_Short task_
Write out the data below in full, unchanged, minus the images.

_Data to process_
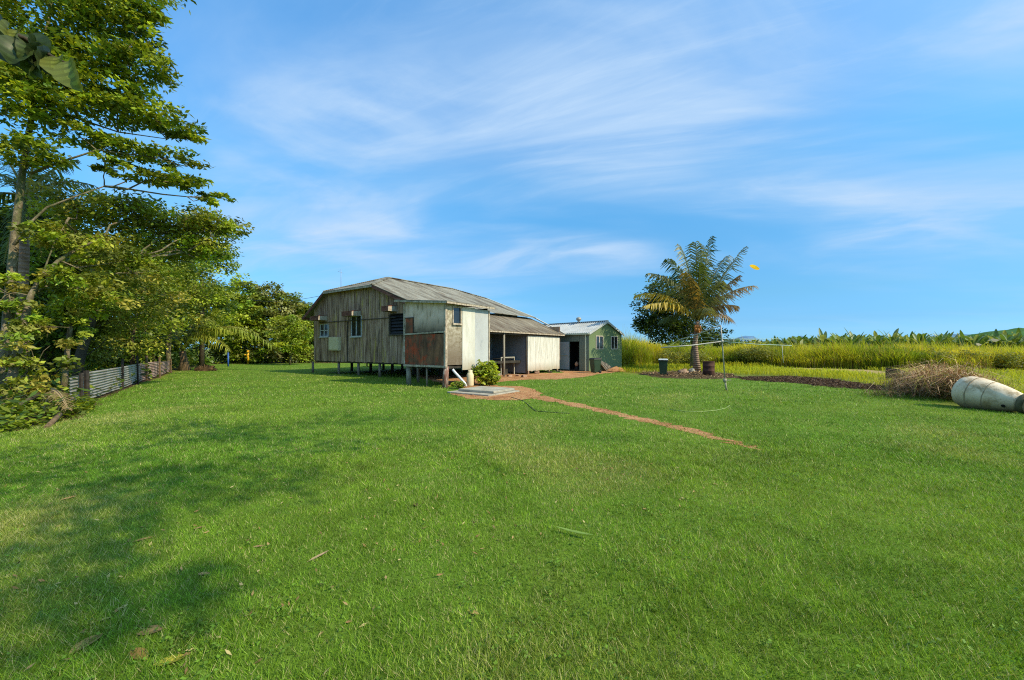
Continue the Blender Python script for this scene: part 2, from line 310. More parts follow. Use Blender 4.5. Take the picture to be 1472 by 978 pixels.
M['sand'] = groundmat('sandy_track', [(.3, (.26, .2, .07)), (.5, (.4, .28, .13)), (.7, (.5, .38, .2))], .8, bs=9)
M['litter'] = groundmat('leaf_litter', [(.35, (.03, .022, .012)), (.55, (.11, .07, .035)), (.7, (.22, .15, .08))], 3, bs=16, bump=1)

def sheet(name, poly, z, m, kind='structure'):
    mb = MB(); mb.add([(x, y, z) for x, y in poly], [tuple(range(len(poly)))]); o = mb.build(name, m)
    o['kind'] = kind; return o
def rough_poly(pts, amp=.15, step=.35, seed=0):   # irregular outline
    out = []; r = np.random.default_rng(seed); n = len(pts)
    for i in range(n):
        a = np.array(pts[i]); b = np.array(pts[(i + 1) % n]); k = max(1, int(np.linalg.norm(b - a) / step))
        for j in range(k):
            p = a + (b - a) * j / k; out.append(tuple(p + r.normal(0, amp, 2)))
    return out
sheet('ground', [(-3000, -200), (3000, -200), (3000, 5000), (-3000, 5000)], 0, M['field'])

lawn_poly = [(-14, -8), (14, -8), (13.5, 5), (12.9, 9.6), (12.6, 12.2), g(1375, 578), g(1300, 566), g(1200, 556), g(1090, 546), g(1020, 542), g(930, 540), g(900, 538), (10, 40), (2, 44),
             (-14, 48), (-24, 48), (-34, 46.5), (-32, 41), (-27, 34), g(247, 536), g(231, 545), g(213, 548), g(199, 553), g(177, 561), g(124, 581), (-11.2, 10.6), (-10.2, 8.7), (-10.6, 7.6), (-13, 7), (-16, 6)]
sheet('lawn', lawn_poly, .004, M['lawn'])
path_c = [g(*p) for p in [(768, 570), (800, 577), (835, 584), (880, 594), (940, 607), (1000, 621), (1045, 634), (1075, 642), (1100, 649)]]
path_w = [.4, .3, .24, .22, .2, .16, .11, .06, .02]
pl, pr = [], []
for i, p in enumerate(path_c):
    a = np.array(path_c[max(0, i - 1)]); b = np.array(path_c[min(len(path_c) - 1, i + 1)]); d = (b - a) / np.linalg.norm(b - a); nrm = np.array([-d[1], d[0]])
    pl.append(tuple(np.array(p) + nrm * path_w[i])); pr.append(tuple(np.array(p) - nrm * path_w[i]))
path_poly = rough_poly(pl + pr[::-1], .075, .14, 1)
yard_poly = rough_poly([g(668, 557), g(712, 550), g(738, 547.5), g(760, 546), g(800, 546), g(838, 542.5), g(862, 538), g(893, 534.5), g(893, 531), (8.0, 33), (4, 34), (3.5, 28), (-1.5, 27), (-6, 25), (-2.6, 17.6)], .07, .3, 2)
patch_poly = rough_poly([g(648, 567), g(672, 573), g(715, 576), g(752, 575.5), g(772, 572), g(779, 566), g(768, 560), g(750, 556), g(720, 555), g(690, 552), g(668, 557)], .06, .18, 7)
sheet('dirt_patch', patch_poly, .012, M['soil'])
sheet('dirt_path', path_poly, .008, M['soil']); sheet('dirt_yard', yard_poly, .010, M['soil'])
mulch_poly = rough_poly([g(1052, 543), g(1130, 541.5), g(1200, 546), g(1270, 556.5), g(1255, 560.5), g(1200, 557.5), g(1140, 551), g(1075, 547.5)], .12, .4, 3)
sheet('mulch_bed', mulch_poly, .012, M['mulch'])
palm_poly = rough_poly([g(915, 536.5), g(990, 533), g(1055, 538), g(1068, 544), g(1010, 545.5), g(940, 543)], .12, .4, 4)
sheet('palm_soil', palm_poly, .008, M['litter'])
track_poly = rough_poly([g(1105, 526), g(1160, 526), g(1250, 532), g(1300, 538), g(1280, 541), g(1200, 534), g(1110, 529)], .2, .8, 5)
sheet('sandy_track', track_poly, .012, M['sand'])
edge_poly = rough_poly([(-9.9, 8.0), (-10.3, 9.4), (-11.2, 10.7), (-13, 12.6), (-16, 16.7), (-20.5, 23.5), (-26, 31), (-33, 44), (-12, 49.5), (2, 46), (4, 50), (-40, 56), (-60, 30), (-18, 6), (-12.8, 7.3)], .1, .5, 6)
sheet('forest_floor', edge_poly, .008, M['litter'])

# blades -------------------------------------------------------------
def tri_blades(P, h, wd, col, lean=.5, seed=0):
    r = np.random.default_rng(seed); n = len(P); a = r.uniform(0, 6.283, n); b = r.uniform(0, 6.283, n)
    d = np.stack([np.cos(a), np.sin(a), np.zeros(n)], 1) * (wd / 2)[:, None]
    tip = P + np.stack([np.cos(b) * h * lean * r.uniform(.2, 1.2, n), np.sin(b) * h * lean * r.uniform(.2, 1.2, n), h], 1)
    V = np.empty((n, 3, 3)); V[:, 0] = P - d; V[:, 1] = P + d; V[:, 2] = tip
    return V.reshape(-1, 3), np.arange(n * 3).reshape(n, 3), col
def bent_blades(P, h, wd, col, lean=.6, seed=0, dirn=None):      # two quads per blade, drooping
    r = np.random.default_rng(seed); n = len(P); a = r.uniform(0, 6.283, n)
    o = np.stack([np.cos(a), np.sin(a), np.zeros(n)], 1); side = np.stack([-np.sin(a), np.cos(a), np.zeros(n)], 1)
    ln = r.uniform(.15, 1, n) * lean; up = np.array([0, 0, 1.])
    m1 = P + o * (h * ln * .28)[:, None] + up * (h * .6)[:, None]
    t1 = P + o * (h * ln)[:, None] + up * (h * (1 - .35 * ln))[:, None]
    V = np.empty((n, 6, 3)); hw = (wd / 2)[:, None]
    V[:, 0] = P - side * hw * .7; V[:, 1] = P + side * hw * .7; V[:, 2] = m1 + side * hw; V[:, 3] = m1 - side * hw; V[:, 4] = t1 + side * hw * .15; V[:, 5] = t1 - side * hw * .15
    base = np.arange(n)[:, None] * 6
    Fa = np.concatenate([base + np.array([0, 1, 2, 3]), base + np.array([3, 2, 4, 5])], 0)
    return V.reshape(-1, 3), Fa, np.concatenate([col * .85, col * 1.1], 0)

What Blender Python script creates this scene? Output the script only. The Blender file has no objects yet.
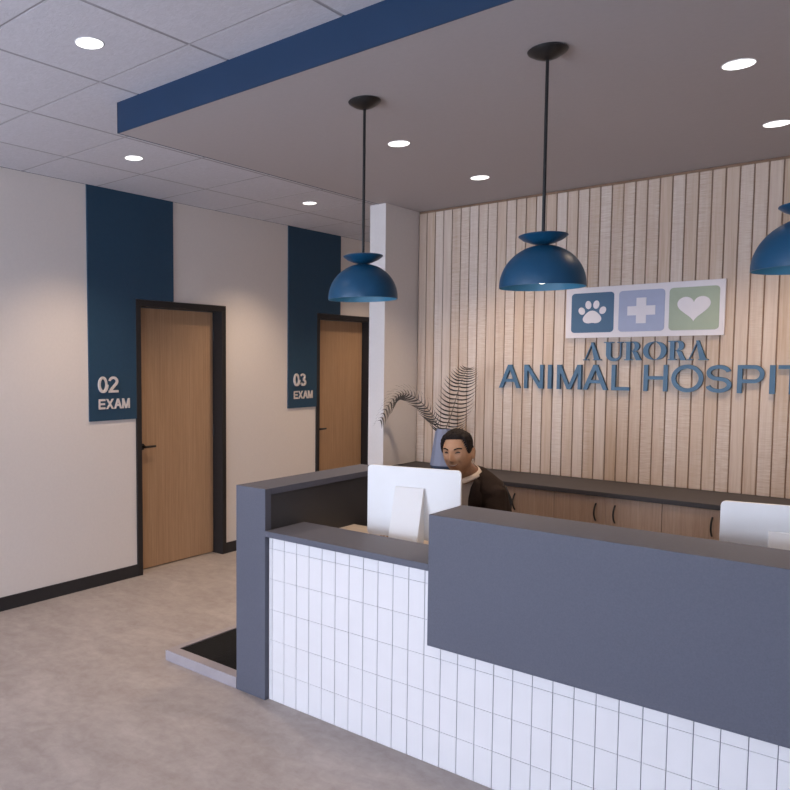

_Exercise response_
Continue the Blender Python script for this scene: part 2, from line 310. More parts follow. Use Blender 4.5. Take the picture to be 1472 by 978 pixels.
M['sand'] = groundmat('sandy_track', [(.3, (.26, .2, .07)), (.5, (.4, .28, .13)), (.7, (.5, .38, .2))], .8, bs=9)
M['litter'] = groundmat('leaf_litter', [(.35, (.03, .022, .012)), (.55, (.11, .07, .035)), (.7, (.22, .15, .08))], 3, bs=16, bump=1)

def sheet(name, poly, z, m, kind='structure'):
    mb = MB(); mb.add([(x, y, z) for x, y in poly], [tuple(range(len(poly)))]); o = mb.build(name, m)
    o['kind'] = kind; return o
def rough_poly(pts, amp=.15, step=.35, seed=0):   # irregular outline
    out = []; r = np.random.default_rng(seed); n = len(pts)
    for i in range(n):
        a = np.array(pts[i]); b = np.array(pts[(i + 1) % n]); k = max(1, int(np.linalg.norm(b - a) / step))
        for j in range(k):
            p = a + (b - a) * j / k; out.append(tuple(p + r.normal(0, amp, 2)))
    return out
sheet('ground', [(-3000, -200), (3000, -200), (3000, 5000), (-3000, 5000)], 0, M['field'])

lawn_poly = [(-14, -8), (14, -8), (13.5, 5), (12.9, 9.6), (12.6, 12.2), g(1375, 578), g(1300, 566), g(1200, 556), g(1090, 546), g(1020, 542), g(930, 540), g(900, 538), (10, 40), (2, 44),
             (-14, 48), (-24, 48), (-34, 46.5), (-32, 41), (-27, 34), g(247, 536), g(231, 545), g(213, 548), g(199, 553), g(177, 561), g(124, 581), (-11.2, 10.6), (-10.2, 8.7), (-10.6, 7.6), (-13, 7), (-16, 6)]
sheet('lawn', lawn_poly, .004, M['lawn'])
path_c = [g(*p) for p in [(768, 570), (800, 577), (835, 584), (880, 594), (940, 607), (1000, 621), (1045, 634), (1075, 642), (1100, 649)]]
path_w = [.4, .3, .24, .22, .2, .16, .11, .06, .02]
pl, pr = [], []
for i, p in enumerate(path_c):
    a = np.array(path_c[max(0, i - 1)]); b = np.array(path_c[min(len(path_c) - 1, i + 1)]); d = (b - a) / np.linalg.norm(b - a); nrm = np.array([-d[1], d[0]])
    pl.append(tuple(np.array(p) + nrm * path_w[i])); pr.append(tuple(np.array(p) - nrm * path_w[i]))
path_poly = rough_poly(pl + pr[::-1], .075, .14, 1)
yard_poly = rough_poly([g(668, 557), g(712, 550), g(738, 547.5), g(760, 546), g(800, 546), g(838, 542.5), g(862, 538), g(893, 534.5), g(893, 531), (8.0, 33), (4, 34), (3.5, 28), (-1.5, 27), (-6, 25), (-2.6, 17.6)], .07, .3, 2)
patch_poly = rough_poly([g(648, 567), g(672, 573), g(715, 576), g(752, 575.5), g(772, 572), g(779, 566), g(768, 560), g(750, 556), g(720, 555), g(690, 552), g(668, 557)], .06, .18, 7)
sheet('dirt_patch', patch_poly, .012, M['soil'])
sheet('dirt_path', path_poly, .008, M['soil']); sheet('dirt_yard', yard_poly, .010, M['soil'])
mulch_poly = rough_poly([g(1052, 543), g(1130, 541.5), g(1200, 546), g(1270, 556.5), g(1255, 560.5), g(1200, 557.5), g(1140, 551), g(1075, 547.5)], .12, .4, 3)
sheet('mulch_bed', mulch_poly, .012, M['mulch'])
palm_poly = rough_poly([g(915, 536.5), g(990, 533), g(1055, 538), g(1068, 544), g(1010, 545.5), g(940, 543)], .12, .4, 4)
sheet('palm_soil', palm_poly, .008, M['litter'])
track_poly = rough_poly([g(1105, 526), g(1160, 526), g(1250, 532), g(1300, 538), g(1280, 541), g(1200, 534), g(1110, 529)], .2, .8, 5)
sheet('sandy_track', track_poly, .012, M['sand'])
edge_poly = rough_poly([(-9.9, 8.0), (-10.3, 9.4), (-11.2, 10.7), (-13, 12.6), (-16, 16.7), (-20.5, 23.5), (-26, 31), (-33, 44), (-12, 49.5), (2, 46), (4, 50), (-40, 56), (-60, 30), (-18, 6), (-12.8, 7.3)], .1, .5, 6)
sheet('forest_floor', edge_poly, .008, M['litter'])

# blades -------------------------------------------------------------
def tri_blades(P, h, wd, col, lean=.5, seed=0):
    r = np.random.default_rng(seed); n = len(P); a = r.uniform(0, 6.283, n); b = r.uniform(0, 6.283, n)
    d = np.stack([np.cos(a), np.sin(a), np.zeros(n)], 1) * (wd / 2)[:, None]
    tip = P + np.stack([np.cos(b) * h * lean * r.uniform(.2, 1.2, n), np.sin(b) * h * lean * r.uniform(.2, 1.2, n), h], 1)
    V = np.empty((n, 3, 3)); V[:, 0] = P - d; V[:, 1] = P + d; V[:, 2] = tip
    return V.reshape(-1, 3), np.arange(n * 3).reshape(n, 3), col
def bent_blades(P, h, wd, col, lean=.6, seed=0, dirn=None):      # two quads per blade, drooping
    r = np.random.default_rng(seed); n = len(P); a = r.uniform(0, 6.283, n)
    o = np.stack([np.cos(a), np.sin(a), np.zeros(n)], 1); side = np.stack([-np.sin(a), np.cos(a), np.zeros(n)], 1)
    ln = r.uniform(.15, 1, n) * lean; up = np.array([0, 0, 1.])
    m1 = P + o * (h * ln * .28)[:, None] + up * (h * .6)[:, None]
    t1 = P + o * (h * ln)[:, None] + up * (h * (1 - .35 * ln))[:, None]
    V = np.empty((n, 6, 3)); hw = (wd / 2)[:, None]
    V[:, 0] = P - side * hw * .7; V[:, 1] = P + side * hw * .7; V[:, 2] = m1 + side * hw; V[:, 3] = m1 - side * hw; V[:, 4] = t1 + side * hw * .15; V[:, 5] = t1 - side * hw * .15
    base = np.arange(n)[:, None] * 6
    Fa = np.concatenate([base + np.array([0, 1, 2, 3]), base + np.array([3, 2, 4, 5])], 0)
    return V.reshape(-1, 3), Fa, np.concatenate([col * .85, col * 1.1], 0)

What Blender Python script creates this scene? Output the script only. The Blender file has no objects yet.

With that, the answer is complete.